▼

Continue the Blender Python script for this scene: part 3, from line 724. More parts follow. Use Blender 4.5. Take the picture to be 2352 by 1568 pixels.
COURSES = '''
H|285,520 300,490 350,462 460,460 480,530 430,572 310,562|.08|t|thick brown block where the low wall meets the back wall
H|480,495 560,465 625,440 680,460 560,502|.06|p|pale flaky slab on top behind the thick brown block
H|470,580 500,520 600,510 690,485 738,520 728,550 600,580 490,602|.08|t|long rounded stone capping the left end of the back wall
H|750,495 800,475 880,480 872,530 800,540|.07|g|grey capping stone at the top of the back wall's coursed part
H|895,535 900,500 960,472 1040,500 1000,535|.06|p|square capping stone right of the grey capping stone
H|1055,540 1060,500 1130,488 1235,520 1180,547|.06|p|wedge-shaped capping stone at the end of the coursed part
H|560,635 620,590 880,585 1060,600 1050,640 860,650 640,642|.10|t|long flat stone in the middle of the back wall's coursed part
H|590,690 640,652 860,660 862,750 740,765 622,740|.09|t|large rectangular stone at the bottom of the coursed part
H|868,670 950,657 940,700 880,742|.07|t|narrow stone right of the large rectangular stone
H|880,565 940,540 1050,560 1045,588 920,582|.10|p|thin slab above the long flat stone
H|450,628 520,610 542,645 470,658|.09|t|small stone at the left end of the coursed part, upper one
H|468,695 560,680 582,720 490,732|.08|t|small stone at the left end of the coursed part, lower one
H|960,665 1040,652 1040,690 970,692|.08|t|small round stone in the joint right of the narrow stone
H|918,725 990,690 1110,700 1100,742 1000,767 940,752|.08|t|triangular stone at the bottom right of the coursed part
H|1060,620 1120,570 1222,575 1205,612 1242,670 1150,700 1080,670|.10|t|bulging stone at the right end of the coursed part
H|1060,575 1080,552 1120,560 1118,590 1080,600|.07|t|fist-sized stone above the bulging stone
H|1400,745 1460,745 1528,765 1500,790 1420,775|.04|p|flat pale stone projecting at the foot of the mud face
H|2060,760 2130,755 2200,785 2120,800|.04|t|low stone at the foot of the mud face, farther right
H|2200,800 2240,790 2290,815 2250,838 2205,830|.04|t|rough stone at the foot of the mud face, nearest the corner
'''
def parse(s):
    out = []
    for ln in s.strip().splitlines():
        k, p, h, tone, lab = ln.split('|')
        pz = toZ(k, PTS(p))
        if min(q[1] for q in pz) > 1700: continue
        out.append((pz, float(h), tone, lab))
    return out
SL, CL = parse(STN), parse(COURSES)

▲

What is needed:
Reproduce the material verbatim, line by line.

Output of the exercise:
Continue the Blender Python script for this scene: part 3, from line 724. More parts follow. Use Blender 4.5. Take the picture to be 2352 by 1568 pixels.
COURSES = '''
H|285,520 300,490 350,462 460,460 480,530 430,572 310,562|.08|t|thick brown block where the low wall meets the back wall
H|480,495 560,465 625,440 680,460 560,502|.06|p|pale flaky slab on top behind the thick brown block
H|470,580 500,520 600,510 690,485 738,520 728,550 600,580 490,602|.08|t|long rounded stone capping the left end of the back wall
H|750,495 800,475 880,480 872,530 800,540|.07|g|grey capping stone at the top of the back wall's coursed part
H|895,535 900,500 960,472 1040,500 1000,535|.06|p|square capping stone right of the grey capping stone
H|1055,540 1060,500 1130,488 1235,520 1180,547|.06|p|wedge-shaped capping stone at the end of the coursed part
H|560,635 620,590 880,585 1060,600 1050,640 860,650 640,642|.10|t|long flat stone in the middle of the back wall's coursed part
H|590,690 640,652 860,660 862,750 740,765 622,740|.09|t|large rectangular stone at the bottom of the coursed part
H|868,670 950,657 940,700 880,742|.07|t|narrow stone right of the large rectangular stone
H|880,565 940,540 1050,560 1045,588 920,582|.10|p|thin slab above the long flat stone
H|450,628 520,610 542,645 470,658|.09|t|small stone at the left end of the coursed part, upper one
H|468,695 560,680 582,720 490,732|.08|t|small stone at the left end of the coursed part, lower one
H|960,665 1040,652 1040,690 970,692|.08|t|small round stone in the joint right of the narrow stone
H|918,725 990,690 1110,700 1100,742 1000,767 940,752|.08|t|triangular stone at the bottom right of the coursed part
H|1060,620 1120,570 1222,575 1205,612 1242,670 1150,700 1080,670|.10|t|bulging stone at the right end of the coursed part
H|1060,575 1080,552 1120,560 1118,590 1080,600|.07|t|fist-sized stone above the bulging stone
H|1400,745 1460,745 1528,765 1500,790 1420,775|.04|p|flat pale stone projecting at the foot of the mud face
H|2060,760 2130,755 2200,785 2120,800|.04|t|low stone at the foot of the mud face, farther right
H|2200,800 2240,790 2290,815 2250,838 2205,830|.04|t|rough stone at the foot of the mud face, nearest the corner
'''
def parse(s):
    out = []
    for ln in s.strip().splitlines():
        k, p, h, tone, lab = ln.split('|')
        pz = toZ(k, PTS(p))
        if min(q[1] for q in pz) > 1700: continue
        out.append((pz, float(h), tone, lab))
    return out
SL, CL = parse(STN), parse(COURSES)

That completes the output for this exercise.